IV – Os jornais não se Comprometem e não Ajudam – Em primeiro lugar o jornalista é profissional. Nestas condições pode ele ser simpatizante, mas não militante de uma causa. A militância é fruto da cidadania e do engajamento da pessoa com uma determinada proposta, nada tendo a ver com o exercício profissional. Além disso, às vezes, alguns deles também introjetaram os preconceitos antes mencionados, sem uma análise mais profunda, e, “com medo de perder o emprego’, preferem manter-se silentes, amorfos, inodoros e incolores, apenas cumprindo o que lhes mandam, sem nada propor ou questionar. Não sabem eles que, embora às vezes se sirvam deste seu traço de personalidade, em geral tal postura não agrada a seus chefes que, ao contrário, “venceram na vida” pela ousadia, criatividade e perseverança.

Não bastasse isso, é preciso se terem mente que “ninguém pode amar aquilo que não conhece”. De tal constatação revela a necessidade de se promover, em convênio com instituições próprias da imprensa – A.B.I., Sindicatos de Jornalistas, ABERT, etc., Cursos, Encontros e Palestras para intercâmbio de experiências, com criteriosa escolha dos expositores de lado a lado para não se correr riscos de ampliar o fosso existente;

V – Não Existe Meios de defesa contra Inverdades Publicadas – Jamais se recomendaria uma briga sistemática com a imprensa, pois seria a mesma coisa que se ir tentar deter com as mãos um trem em movimento. Além disso, estaria se negando os itens anteriores, que, fundamentalmente, defendem a idéia da existência de um ótimo espaço para negociação e entendimentos, não se recomendando o pessimismo, a radicalização ou confronto puro e simples. Todavia, sabe-se da existência de alguns focos de resistência quase que totalmente impermeáveis, encontráveis nos noticiários policiais matutinos das rádios e nos jornais que espremendo sai sangue por todo lado. Quando uma determinada pessoa, instituição ou idéia já sedimentada tem um grau muito elevado de credibilidade na opinião pública, normalmente não vale a pena invocar a Lei de imprensa para, no mesmo espaço, rebater inverdade contra si assacadas, pois apenas se estará mantendo o agressor nas “manchetes’, já que a própria população rechaçará o ataque, não lhe dando qualquer crédito. No caso da luta em prol da criança e do adolescente, como os defensores da outra doutrina, em geral, são pessoas bem vistas, e como a nova visão deste grupo ainda não sedimentou na cultura da sociedade, sem se falar que a leitura “antiga” incutida na mente do povo da “Lei de Talião” é a base filosófica desses “noticiários”, faz-se indispensável o uso deste instrumental, que é democrático, para controlar eventuais abusos. O bom senso é que determinará os casos concretos em que tal deva ser feito e em quais limites, para não se obter uma resposta da opinião pública exatamente contrário da esperada, pois um nenhum lugar do mundo, o uso indiscriminado do método “bateu, levou!” pode dar certo.

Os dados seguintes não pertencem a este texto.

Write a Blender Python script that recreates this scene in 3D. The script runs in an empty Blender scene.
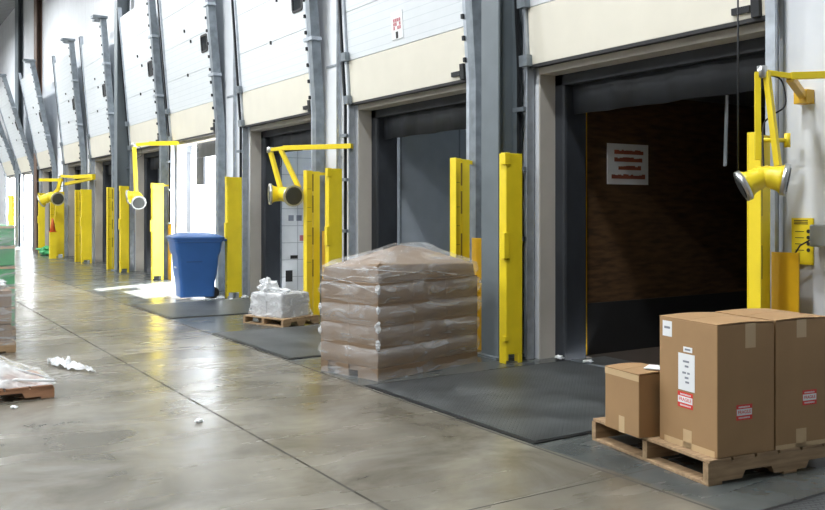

Faço, ainda, dois comentários que julgo importante para reflexão junto com os pontos antes abordados: primeiro, que é preciso que todos se conscientizem que agora “ilegal são eles’, pois as nossas idéias foram incorporadas ao ordenamento jurídico vigente, donde não nos cabe mais permanecer no exercício do “jus esperniandi” se não quisermos ficar iguais aos governantes que assumem seus cargos mas não descem do palanque de campanha. Segundo, que tem de se ter em mente o princípio de “não faça da imprensa uma arma, a vítima pode ser você!” é atualíssimo, decorrendo que “vedetismos” e “estrelismos” de alguns que não podem ver uma câmara de TV, microfone, gravador ou um repórter, ou que se acham habilitados a “entrevistas” sobre todo e qualquer assunto, já que são “especializados” em todos os múltiplos temas tratados no Estatuto, ou a prática predatória de se “atirar pedras” em instituições que são companheiras e parceiras em muitas lutas, Embora com algumas divergências o democrático – fazem muito mais mal à causa do que os aqueles vindo dos adversários ou editoriais da imprensa.

Luiz Carlos de Barros Figueirêdo
Publicado na Folha de Pernambuco – 08/92.